Mo Johnston: Celtic – Rangers
Esta transferência é parte da história do futebol escocês. Mo Johnston foi o avançado do Celtic de Glasgow, que, depois de se transferir para o Nantes de França, onde jogou 2 épocas, regressou a casa. Um regresso bastante aplaudido pelos adeptos, após ter declarado que “nunca jogaria por nenhuma outra equipa nas Ilhas Britânicas, para além do Celtic”. Em 1990, acabou por assinar pelo Rangers de Glasgow. Isto enfureceu tanto os adeptos do Celtic, como os dos Rangers, que se recusaram a celebrar os golos marcados por Mo.
Romário: Flamengo – Fluminense – Vasco
O baixinho que espalhou magia pelos campos, conta com um histórico de traições impressionante. Começou a sua carreira no Vasco da Gama do Rio de Janeiro, onde brilhou nos palcos europeus, com as camisolas do PSV de Eindhoven e do Barça. Regressou ao Brasil, assinando pelo Flamengo, intercalou essa passagem com uma representação pelo Valência de Espanha, regressando ao Mengão. Em 2000, “retorna a casa” e joga 3 épocas pelo Vasco e, na 4ª época, assina pelo Fluminense, uma relação de 3 épocas intercalada por uma no Al-Sad do Qatar. De regresso ao Brasil, volta a assinar pelo Vascão, onde joga duas temporadas. Nas duas épocas seguintes, o génio da grande área joga nos Estados Unidos da América e na Austrália. Em 2007, volta ao Vasco e, quando todos pensavam que terminaria a carreira no seu clube do coração, Romário volta a surpreender todos ao juntar-se ao América do Rio de janeiro, o clube de coração do seu pai. Romário e as suas transferências são, portanto, a verdadeira traição estadual.

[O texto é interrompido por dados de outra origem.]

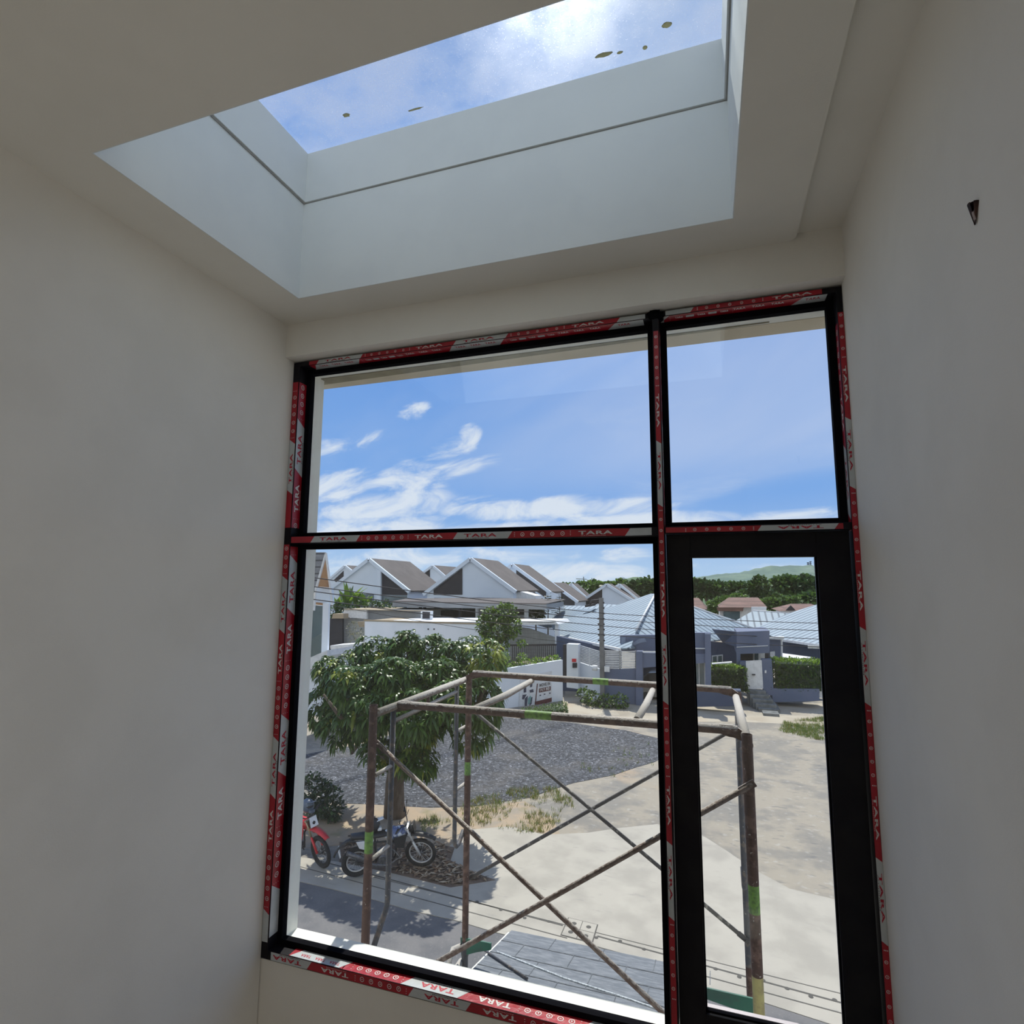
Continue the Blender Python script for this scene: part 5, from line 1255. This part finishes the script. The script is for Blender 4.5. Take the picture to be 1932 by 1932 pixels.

Sol Campbell: Tottenham – Arsenal
Um dos grandes defesas da premier league, Sol Campbell, um produto da formação dos Spurs, trocou White Hart Lane por Highbury, quando assinou pelo rival londrino Arsenal, em 2001. Os adeptos Spurs tentaram demover o capitão e pediram que ficasse, mas foi infrutífero, Campbell passou a ser Gunner.
Kranjar: Dínamo de Zagreb – Hadjuk Split
Niko Kranjar um dotado médio croata, foi o mais jovem capitão do Dinamo de Zagreb, clube onde o seu pai jogou, até que, em 2004, todos julgavam que o jovem embarcaria numa aventura por outro campeonato. A desilusão e a fúria instalaram-se, quando foi anunciado que o jogador tinha-se transferido para o Split, onde jogou duas épocas, vencendo o campeonato na sua primeira época. No ano em que o Dinamo de Zagreb venceu o título, os adeptos não esqueceram Kranjar e, nos festejos nas ruas de Zagreb, os cânticos dirigiram-se ao jogador que tinha ganho uns quilos extra.
As transferências de jogadores vão fazendo as delícias de milhões e alimentando as paixões dos amantes do futebol. Histórias como estas irão certamente continuar a acontecer e a marcar a história do futebol.